> _TASK DESCRIPTION_
Write out the entries below once more, exactly.

------------

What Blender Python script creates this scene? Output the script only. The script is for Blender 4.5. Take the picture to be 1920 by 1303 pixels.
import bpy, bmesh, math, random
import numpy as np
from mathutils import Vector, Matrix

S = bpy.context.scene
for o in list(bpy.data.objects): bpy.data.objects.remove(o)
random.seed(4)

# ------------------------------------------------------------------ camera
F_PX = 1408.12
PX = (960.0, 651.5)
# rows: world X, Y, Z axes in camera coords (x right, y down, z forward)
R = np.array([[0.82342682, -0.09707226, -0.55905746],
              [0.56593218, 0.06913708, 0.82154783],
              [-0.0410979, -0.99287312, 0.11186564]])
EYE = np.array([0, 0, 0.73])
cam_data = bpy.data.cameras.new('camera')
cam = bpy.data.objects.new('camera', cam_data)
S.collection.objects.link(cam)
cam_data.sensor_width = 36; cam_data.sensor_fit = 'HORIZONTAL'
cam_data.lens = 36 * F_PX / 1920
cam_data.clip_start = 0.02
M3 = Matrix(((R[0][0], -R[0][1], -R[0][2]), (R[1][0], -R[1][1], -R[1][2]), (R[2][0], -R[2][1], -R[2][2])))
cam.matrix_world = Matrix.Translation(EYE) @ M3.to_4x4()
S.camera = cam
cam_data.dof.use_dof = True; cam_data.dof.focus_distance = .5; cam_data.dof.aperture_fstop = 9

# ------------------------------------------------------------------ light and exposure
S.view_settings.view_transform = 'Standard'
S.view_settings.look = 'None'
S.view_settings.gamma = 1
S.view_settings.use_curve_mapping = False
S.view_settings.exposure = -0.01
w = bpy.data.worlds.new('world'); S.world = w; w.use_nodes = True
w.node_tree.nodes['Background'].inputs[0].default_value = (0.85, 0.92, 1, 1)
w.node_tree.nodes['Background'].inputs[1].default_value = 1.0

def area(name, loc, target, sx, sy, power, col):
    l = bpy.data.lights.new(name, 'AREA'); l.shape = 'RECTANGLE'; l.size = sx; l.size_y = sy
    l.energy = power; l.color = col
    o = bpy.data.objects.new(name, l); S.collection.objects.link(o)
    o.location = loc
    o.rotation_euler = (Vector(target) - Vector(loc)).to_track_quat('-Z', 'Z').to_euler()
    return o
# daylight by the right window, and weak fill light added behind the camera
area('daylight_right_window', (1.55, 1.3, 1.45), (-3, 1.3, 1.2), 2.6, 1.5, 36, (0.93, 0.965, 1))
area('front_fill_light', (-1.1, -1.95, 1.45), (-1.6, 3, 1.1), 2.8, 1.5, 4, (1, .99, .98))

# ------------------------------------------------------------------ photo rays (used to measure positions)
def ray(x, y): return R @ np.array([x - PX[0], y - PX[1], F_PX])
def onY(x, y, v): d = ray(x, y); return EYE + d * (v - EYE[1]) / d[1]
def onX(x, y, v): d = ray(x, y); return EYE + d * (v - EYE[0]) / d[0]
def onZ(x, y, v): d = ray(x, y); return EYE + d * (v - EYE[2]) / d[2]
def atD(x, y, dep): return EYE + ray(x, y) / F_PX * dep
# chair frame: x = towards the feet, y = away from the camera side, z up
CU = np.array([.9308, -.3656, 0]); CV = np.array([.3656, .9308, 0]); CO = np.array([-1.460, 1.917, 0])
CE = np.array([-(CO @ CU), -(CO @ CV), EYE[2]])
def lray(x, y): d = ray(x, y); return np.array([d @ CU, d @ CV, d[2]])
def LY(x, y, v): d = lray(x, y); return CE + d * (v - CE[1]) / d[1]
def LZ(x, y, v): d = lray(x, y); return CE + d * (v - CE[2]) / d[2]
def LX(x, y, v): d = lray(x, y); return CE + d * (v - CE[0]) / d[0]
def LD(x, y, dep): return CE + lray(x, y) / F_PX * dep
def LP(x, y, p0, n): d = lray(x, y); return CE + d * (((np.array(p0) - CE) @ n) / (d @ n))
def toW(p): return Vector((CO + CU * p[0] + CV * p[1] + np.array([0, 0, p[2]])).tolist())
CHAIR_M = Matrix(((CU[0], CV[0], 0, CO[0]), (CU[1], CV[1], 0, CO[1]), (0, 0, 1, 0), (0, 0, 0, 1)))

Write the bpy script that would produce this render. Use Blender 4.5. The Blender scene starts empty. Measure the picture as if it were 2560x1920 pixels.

------------

> _THE COMPLETED TASK_
What Blender Python script creates this scene? Output the script only. The script is for Blender 4.5. Take the picture to be 1920 by 1303 pixels.
import bpy, bmesh, math, random
import numpy as np
from mathutils import Vector, Matrix

S = bpy.context.scene
for o in list(bpy.data.objects): bpy.data.objects.remove(o)
random.seed(4)

# ------------------------------------------------------------------ camera
F_PX = 1408.12
PX = (960.0, 651.5)
# rows: world X, Y, Z axes in camera coords (x right, y down, z forward)
R = np.array([[0.82342682, -0.09707226, -0.55905746],
              [0.56593218, 0.06913708, 0.82154783],
              [-0.0410979, -0.99287312, 0.11186564]])
EYE = np.array([0, 0, 0.73])
cam_data = bpy.data.cameras.new('camera')
cam = bpy.data.objects.new('camera', cam_data)
S.collection.objects.link(cam)
cam_data.sensor_width = 36; cam_data.sensor_fit = 'HORIZONTAL'
cam_data.lens = 36 * F_PX / 1920
cam_data.clip_start = 0.02
M3 = Matrix(((R[0][0], -R[0][1], -R[0][2]), (R[1][0], -R[1][1], -R[1][2]), (R[2][0], -R[2][1], -R[2][2])))
cam.matrix_world = Matrix.Translation(EYE) @ M3.to_4x4()
S.camera = cam
cam_data.dof.use_dof = True; cam_data.dof.focus_distance = .5; cam_data.dof.aperture_fstop = 9

# ------------------------------------------------------------------ light and exposure
S.view_settings.view_transform = 'Standard'
S.view_settings.look = 'None'
S.view_settings.gamma = 1
S.view_settings.use_curve_mapping = False
S.view_settings.exposure = -0.01
w = bpy.data.worlds.new('world'); S.world = w; w.use_nodes = True
w.node_tree.nodes['Background'].inputs[0].default_value = (0.85, 0.92, 1, 1)
w.node_tree.nodes['Background'].inputs[1].default_value = 1.0

def area(name, loc, target, sx, sy, power, col):
    l = bpy.data.lights.new(name, 'AREA'); l.shape = 'RECTANGLE'; l.size = sx; l.size_y = sy
    l.energy = power; l.color = col
    o = bpy.data.objects.new(name, l); S.collection.objects.link(o)
    o.location = loc
    o.rotation_euler = (Vector(target) - Vector(loc)).to_track_quat('-Z', 'Z').to_euler()
    return o
# daylight by the right window, and weak fill light added behind the camera
area('daylight_right_window', (1.55, 1.3, 1.45), (-3, 1.3, 1.2), 2.6, 1.5, 36, (0.93, 0.965, 1))
area('front_fill_light', (-1.1, -1.95, 1.45), (-1.6, 3, 1.1), 2.8, 1.5, 4, (1, .99, .98))

# ------------------------------------------------------------------ photo rays (used to measure positions)
def ray(x, y): return R @ np.array([x - PX[0], y - PX[1], F_PX])
def onY(x, y, v): d = ray(x, y); return EYE + d * (v - EYE[1]) / d[1]
def onX(x, y, v): d = ray(x, y); return EYE + d * (v - EYE[0]) / d[0]
def onZ(x, y, v): d = ray(x, y); return EYE + d * (v - EYE[2]) / d[2]
def atD(x, y, dep): return EYE + ray(x, y) / F_PX * dep
# chair frame: x = towards the feet, y = away from the camera side, z up
CU = np.array([.9308, -.3656, 0]); CV = np.array([.3656, .9308, 0]); CO = np.array([-1.460, 1.917, 0])
CE = np.array([-(CO @ CU), -(CO @ CV), EYE[2]])
def lray(x, y): d = ray(x, y); return np.array([d @ CU, d @ CV, d[2]])
def LY(x, y, v): d = lray(x, y); return CE + d * (v - CE[1]) / d[1]
def LZ(x, y, v): d = lray(x, y); return CE + d * (v - CE[2]) / d[2]
def LX(x, y, v): d = lray(x, y); return CE + d * (v - CE[0]) / d[0]
def LD(x, y, dep): return CE + lray(x, y) / F_PX * dep
def LP(x, y, p0, n): d = lray(x, y); return CE + d * (((np.array(p0) - CE) @ n) / (d @ n))
def toW(p): return Vector((CO + CU * p[0] + CV * p[1] + np.array([0, 0, p[2]])).tolist())
CHAIR_M = Matrix(((CU[0], CV[0], 0, CO[0]), (CU[1], CV[1], 0, CO[1]), (0, 0, 1, 0), (0, 0, 0, 1)))

Write the bpy script that would produce this render. Use Blender 4.5. The Blender scene starts empty. Measure the picture as if it were 2560x1920 pixels.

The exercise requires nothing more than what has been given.